The Browns were hit hard by injuries this season. Pro Bowl center Alex Mack, for example, broke his leg in October.

“It kind of killed the run game for us,” Haden said. “Our offense was really run the ball, run the ball, play-action pass. When we lost Alex Mack, we kind of lost the mojo, I feel like.”

The Browns finished 20th in passing and 17th in rushing, and they’re hoping Johnny Manziel can contribute more next season than he did as a rookie. Manziel went 18-of-35 for 175 yards, zero touchdowns and two interceptions in five games.

What does Manziel have to do to get better?

“I think it’s simple, man,” Dansby said. “He’s just got to go play ball and be himself and do what he knows he can do out on the field. He has all the talent in the world, man. That guy gave us hell every day at practice. He was killing us some days – keeping plays alive, hitting guys on the run, just being himself and playing the game the way he knows how to play the game.”

To be fair, Haden said his 2010 rookie season was a bit of a whirlwind and that it took him a full year to adjust to NFL life.

“I’m not trying to make excuses for anybody,” he said. “I’m just (explaining it) from my standpoint. Going from making zero dollars to making millions of dollars and you’re a 21-year-old kid – that threw me for a loop. I was having a ball.”

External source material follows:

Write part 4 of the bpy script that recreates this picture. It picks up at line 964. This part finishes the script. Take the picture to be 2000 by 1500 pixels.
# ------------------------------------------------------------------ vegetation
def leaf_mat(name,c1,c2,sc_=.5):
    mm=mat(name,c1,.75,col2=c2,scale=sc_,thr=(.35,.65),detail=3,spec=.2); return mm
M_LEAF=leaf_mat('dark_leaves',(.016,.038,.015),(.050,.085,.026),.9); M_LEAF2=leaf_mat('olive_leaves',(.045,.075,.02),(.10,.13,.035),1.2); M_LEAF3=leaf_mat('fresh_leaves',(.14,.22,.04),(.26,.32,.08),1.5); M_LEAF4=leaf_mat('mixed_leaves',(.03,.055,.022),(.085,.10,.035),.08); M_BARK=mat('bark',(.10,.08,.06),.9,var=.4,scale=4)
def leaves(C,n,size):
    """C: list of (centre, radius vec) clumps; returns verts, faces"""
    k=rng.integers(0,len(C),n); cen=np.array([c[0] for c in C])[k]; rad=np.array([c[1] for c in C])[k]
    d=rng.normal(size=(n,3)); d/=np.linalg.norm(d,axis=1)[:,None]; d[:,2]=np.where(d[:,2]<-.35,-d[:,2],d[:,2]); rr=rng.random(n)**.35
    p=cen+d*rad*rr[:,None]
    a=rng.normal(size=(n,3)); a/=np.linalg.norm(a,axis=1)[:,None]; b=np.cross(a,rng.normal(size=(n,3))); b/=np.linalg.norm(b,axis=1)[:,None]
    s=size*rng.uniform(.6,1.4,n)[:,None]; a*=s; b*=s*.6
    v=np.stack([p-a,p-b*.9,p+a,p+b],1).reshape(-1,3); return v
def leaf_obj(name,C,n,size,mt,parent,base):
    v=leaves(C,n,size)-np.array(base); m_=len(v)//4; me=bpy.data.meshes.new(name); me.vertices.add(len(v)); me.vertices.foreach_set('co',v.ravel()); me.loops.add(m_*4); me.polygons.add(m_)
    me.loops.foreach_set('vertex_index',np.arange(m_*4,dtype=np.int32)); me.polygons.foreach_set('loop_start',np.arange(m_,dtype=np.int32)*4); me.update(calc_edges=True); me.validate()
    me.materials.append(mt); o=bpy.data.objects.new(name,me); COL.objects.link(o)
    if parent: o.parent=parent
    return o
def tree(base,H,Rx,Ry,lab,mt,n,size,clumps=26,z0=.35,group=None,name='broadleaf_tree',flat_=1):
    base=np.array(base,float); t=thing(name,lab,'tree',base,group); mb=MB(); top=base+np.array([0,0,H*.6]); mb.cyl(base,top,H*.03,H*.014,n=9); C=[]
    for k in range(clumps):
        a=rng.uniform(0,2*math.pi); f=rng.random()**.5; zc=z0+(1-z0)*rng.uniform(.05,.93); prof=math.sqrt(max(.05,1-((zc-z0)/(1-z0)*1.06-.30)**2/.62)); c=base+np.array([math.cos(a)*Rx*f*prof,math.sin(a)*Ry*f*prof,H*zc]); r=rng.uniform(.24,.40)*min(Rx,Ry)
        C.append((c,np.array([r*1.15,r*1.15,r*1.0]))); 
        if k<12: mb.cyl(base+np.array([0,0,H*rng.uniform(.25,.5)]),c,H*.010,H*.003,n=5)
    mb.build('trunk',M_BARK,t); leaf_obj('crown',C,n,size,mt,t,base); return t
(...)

But then Haden snapped out of it.

“At the end of the day, you got to realize when you get to the NFL level, it’s a business.” he said. “You got people’s families that are depending on you. (Dansby has) got a family with kids and he’s looking at the man next to him (and thinking), ‘Hopefully you got my back.’ It’s a business, and you got to just take it that way and you got to know you got to be in there and you got to be 100 percent ready for it.”